-- Begin Dataset section --

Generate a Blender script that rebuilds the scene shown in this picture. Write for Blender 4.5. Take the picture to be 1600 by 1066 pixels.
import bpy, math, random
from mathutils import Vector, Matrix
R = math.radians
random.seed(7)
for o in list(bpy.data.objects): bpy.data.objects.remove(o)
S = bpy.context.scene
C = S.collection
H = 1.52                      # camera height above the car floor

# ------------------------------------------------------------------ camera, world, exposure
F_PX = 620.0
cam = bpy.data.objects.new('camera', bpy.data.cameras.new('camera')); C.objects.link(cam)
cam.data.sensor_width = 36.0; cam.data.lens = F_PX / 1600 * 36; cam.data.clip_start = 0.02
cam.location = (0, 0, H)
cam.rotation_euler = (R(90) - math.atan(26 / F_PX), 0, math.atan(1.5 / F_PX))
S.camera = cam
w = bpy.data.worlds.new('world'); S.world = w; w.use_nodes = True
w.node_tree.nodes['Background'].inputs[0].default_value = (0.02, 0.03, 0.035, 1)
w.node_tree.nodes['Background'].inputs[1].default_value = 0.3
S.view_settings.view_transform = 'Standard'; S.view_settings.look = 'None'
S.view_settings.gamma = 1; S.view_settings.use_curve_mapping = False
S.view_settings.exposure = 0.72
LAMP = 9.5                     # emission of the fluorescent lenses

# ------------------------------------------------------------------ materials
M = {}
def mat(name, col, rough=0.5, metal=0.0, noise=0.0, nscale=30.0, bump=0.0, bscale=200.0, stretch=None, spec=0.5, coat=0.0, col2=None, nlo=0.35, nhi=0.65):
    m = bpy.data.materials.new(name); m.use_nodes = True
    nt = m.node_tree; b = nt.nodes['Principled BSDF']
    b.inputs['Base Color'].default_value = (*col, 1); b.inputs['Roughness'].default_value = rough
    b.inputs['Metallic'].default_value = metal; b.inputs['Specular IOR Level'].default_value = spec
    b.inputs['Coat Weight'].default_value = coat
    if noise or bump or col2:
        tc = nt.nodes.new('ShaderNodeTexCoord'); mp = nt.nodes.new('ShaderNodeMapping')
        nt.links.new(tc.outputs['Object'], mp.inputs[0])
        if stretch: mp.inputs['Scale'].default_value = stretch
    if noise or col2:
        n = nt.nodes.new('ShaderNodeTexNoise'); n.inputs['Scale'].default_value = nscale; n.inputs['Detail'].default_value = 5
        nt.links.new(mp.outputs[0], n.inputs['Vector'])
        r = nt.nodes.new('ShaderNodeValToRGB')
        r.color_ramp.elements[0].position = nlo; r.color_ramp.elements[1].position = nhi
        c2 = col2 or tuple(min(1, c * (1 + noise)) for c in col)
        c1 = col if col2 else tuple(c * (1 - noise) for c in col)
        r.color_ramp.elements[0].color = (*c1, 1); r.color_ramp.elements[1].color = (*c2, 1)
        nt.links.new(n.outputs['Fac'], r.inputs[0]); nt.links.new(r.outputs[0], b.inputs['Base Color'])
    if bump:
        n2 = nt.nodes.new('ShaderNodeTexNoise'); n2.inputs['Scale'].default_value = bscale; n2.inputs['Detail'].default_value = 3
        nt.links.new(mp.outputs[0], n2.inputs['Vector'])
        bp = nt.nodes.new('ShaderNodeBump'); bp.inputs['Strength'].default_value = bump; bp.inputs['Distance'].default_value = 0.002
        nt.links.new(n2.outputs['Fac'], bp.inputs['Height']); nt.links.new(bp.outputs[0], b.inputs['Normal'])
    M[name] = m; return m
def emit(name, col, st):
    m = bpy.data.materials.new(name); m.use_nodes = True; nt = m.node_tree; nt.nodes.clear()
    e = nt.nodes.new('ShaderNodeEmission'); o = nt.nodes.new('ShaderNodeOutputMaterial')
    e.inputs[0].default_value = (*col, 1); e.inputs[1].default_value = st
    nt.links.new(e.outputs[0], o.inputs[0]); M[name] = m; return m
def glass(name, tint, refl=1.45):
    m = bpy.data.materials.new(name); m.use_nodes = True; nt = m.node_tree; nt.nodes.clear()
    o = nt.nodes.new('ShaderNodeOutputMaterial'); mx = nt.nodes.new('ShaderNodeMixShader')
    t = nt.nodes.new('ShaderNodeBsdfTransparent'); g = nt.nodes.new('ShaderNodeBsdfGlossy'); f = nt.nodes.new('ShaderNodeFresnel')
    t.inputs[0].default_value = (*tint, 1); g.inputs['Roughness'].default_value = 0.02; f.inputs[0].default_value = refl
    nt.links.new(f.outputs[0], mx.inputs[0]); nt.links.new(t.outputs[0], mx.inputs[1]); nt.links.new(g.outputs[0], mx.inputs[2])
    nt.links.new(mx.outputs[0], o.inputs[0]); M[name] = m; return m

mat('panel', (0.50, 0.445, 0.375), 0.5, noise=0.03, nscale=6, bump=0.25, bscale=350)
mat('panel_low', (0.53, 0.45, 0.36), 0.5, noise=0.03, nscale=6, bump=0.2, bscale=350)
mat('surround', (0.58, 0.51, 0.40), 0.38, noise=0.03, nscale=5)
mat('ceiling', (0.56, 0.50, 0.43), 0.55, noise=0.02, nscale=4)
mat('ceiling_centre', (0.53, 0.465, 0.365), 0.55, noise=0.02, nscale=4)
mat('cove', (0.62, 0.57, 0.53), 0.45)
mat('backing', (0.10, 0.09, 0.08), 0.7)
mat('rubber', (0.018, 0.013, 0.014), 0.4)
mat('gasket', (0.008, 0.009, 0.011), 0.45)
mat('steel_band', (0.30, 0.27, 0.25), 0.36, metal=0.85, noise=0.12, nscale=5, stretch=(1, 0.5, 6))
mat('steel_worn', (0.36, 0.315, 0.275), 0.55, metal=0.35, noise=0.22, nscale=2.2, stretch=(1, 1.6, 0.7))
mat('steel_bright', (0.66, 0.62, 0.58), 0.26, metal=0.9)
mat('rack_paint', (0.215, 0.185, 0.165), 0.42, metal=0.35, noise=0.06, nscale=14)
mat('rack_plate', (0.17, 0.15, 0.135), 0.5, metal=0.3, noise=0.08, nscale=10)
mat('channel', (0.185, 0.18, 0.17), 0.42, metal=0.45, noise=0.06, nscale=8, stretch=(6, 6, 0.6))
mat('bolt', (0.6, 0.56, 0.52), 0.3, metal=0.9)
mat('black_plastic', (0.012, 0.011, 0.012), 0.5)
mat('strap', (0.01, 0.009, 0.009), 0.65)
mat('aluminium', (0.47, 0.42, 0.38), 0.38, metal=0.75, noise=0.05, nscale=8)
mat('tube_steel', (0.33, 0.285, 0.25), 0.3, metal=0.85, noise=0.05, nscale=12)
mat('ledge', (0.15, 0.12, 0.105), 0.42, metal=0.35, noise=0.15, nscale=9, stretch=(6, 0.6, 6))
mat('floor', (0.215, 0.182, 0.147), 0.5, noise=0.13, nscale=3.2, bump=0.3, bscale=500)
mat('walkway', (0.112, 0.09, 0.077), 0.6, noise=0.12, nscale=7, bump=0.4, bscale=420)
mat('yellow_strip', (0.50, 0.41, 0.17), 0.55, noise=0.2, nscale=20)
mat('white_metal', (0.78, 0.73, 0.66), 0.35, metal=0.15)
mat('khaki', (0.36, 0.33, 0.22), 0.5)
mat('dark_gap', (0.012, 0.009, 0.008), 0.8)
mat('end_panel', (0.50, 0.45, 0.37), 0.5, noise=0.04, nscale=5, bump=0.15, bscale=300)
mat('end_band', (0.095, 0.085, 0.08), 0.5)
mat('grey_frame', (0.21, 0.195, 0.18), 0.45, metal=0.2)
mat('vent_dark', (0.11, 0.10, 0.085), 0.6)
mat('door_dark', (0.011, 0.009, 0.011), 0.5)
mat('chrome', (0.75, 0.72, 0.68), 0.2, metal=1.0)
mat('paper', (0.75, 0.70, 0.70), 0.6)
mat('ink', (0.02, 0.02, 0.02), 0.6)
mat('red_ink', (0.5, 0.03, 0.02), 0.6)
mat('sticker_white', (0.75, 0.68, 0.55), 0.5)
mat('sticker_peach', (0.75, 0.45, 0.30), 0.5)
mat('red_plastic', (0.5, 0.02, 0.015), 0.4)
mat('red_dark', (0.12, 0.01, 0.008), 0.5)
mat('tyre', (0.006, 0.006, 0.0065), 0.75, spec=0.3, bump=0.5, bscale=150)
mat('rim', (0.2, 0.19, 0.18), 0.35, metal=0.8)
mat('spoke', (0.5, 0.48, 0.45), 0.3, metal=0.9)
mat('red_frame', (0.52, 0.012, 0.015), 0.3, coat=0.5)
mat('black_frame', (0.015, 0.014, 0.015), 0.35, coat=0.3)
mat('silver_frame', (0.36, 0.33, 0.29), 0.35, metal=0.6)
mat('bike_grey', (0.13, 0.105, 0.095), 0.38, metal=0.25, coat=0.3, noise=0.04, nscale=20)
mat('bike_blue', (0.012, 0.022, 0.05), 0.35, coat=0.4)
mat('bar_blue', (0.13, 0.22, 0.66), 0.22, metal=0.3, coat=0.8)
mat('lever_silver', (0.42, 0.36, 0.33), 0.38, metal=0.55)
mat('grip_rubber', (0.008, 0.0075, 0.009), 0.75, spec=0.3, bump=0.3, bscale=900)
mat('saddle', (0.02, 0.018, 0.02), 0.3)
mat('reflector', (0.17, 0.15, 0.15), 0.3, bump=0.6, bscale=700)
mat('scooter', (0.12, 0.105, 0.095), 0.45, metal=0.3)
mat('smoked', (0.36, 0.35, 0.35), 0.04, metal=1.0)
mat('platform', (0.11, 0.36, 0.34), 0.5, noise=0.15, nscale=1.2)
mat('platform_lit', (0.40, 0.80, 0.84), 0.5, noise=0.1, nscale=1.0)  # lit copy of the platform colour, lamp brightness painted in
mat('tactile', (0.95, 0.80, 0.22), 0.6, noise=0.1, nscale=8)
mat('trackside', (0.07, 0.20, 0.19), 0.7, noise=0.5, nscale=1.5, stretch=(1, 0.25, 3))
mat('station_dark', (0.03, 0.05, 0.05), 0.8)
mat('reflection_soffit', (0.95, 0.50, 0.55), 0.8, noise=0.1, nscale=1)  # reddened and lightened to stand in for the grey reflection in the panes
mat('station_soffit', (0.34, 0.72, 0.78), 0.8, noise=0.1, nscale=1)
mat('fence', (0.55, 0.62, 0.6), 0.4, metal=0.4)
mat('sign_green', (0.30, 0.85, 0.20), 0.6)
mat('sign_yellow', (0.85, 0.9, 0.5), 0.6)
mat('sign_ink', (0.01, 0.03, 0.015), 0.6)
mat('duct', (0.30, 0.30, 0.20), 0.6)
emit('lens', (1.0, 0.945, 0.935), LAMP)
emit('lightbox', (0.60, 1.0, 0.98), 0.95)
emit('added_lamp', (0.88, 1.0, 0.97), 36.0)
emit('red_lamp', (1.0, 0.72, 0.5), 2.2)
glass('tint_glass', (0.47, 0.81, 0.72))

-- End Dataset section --

→ Problem to work on
Extract exactly the leading lines of the data, stopping at and including the line with "the fluorescent lenses".

→ Task response
Generate a Blender script that rebuilds the scene shown in this picture. Write for Blender 4.5. Take the picture to be 1600 by 1066 pixels.
import bpy, math, random
from mathutils import Vector, Matrix
R = math.radians
random.seed(7)
for o in list(bpy.data.objects): bpy.data.objects.remove(o)
S = bpy.context.scene
C = S.collection
H = 1.52                      # camera height above the car floor

# ------------------------------------------------------------------ camera, world, exposure
F_PX = 620.0
cam = bpy.data.objects.new('camera', bpy.data.cameras.new('camera')); C.objects.link(cam)
cam.data.sensor_width = 36.0; cam.data.lens = F_PX / 1600 * 36; cam.data.clip_start = 0.02
cam.location = (0, 0, H)
cam.rotation_euler = (R(90) - math.atan(26 / F_PX), 0, math.atan(1.5 / F_PX))
S.camera = cam
w = bpy.data.worlds.new('world'); S.world = w; w.use_nodes = True
w.node_tree.nodes['Background'].inputs[0].default_value = (0.02, 0.03, 0.035, 1)
w.node_tree.nodes['Background'].inputs[1].default_value = 0.3
S.view_settings.view_transform = 'Standard'; S.view_settings.look = 'None'
S.view_settings.gamma = 1; S.view_settings.use_curve_mapping = False
S.view_settings.exposure = 0.72
LAMP = 9.5                     # emission of the fluorescent lenses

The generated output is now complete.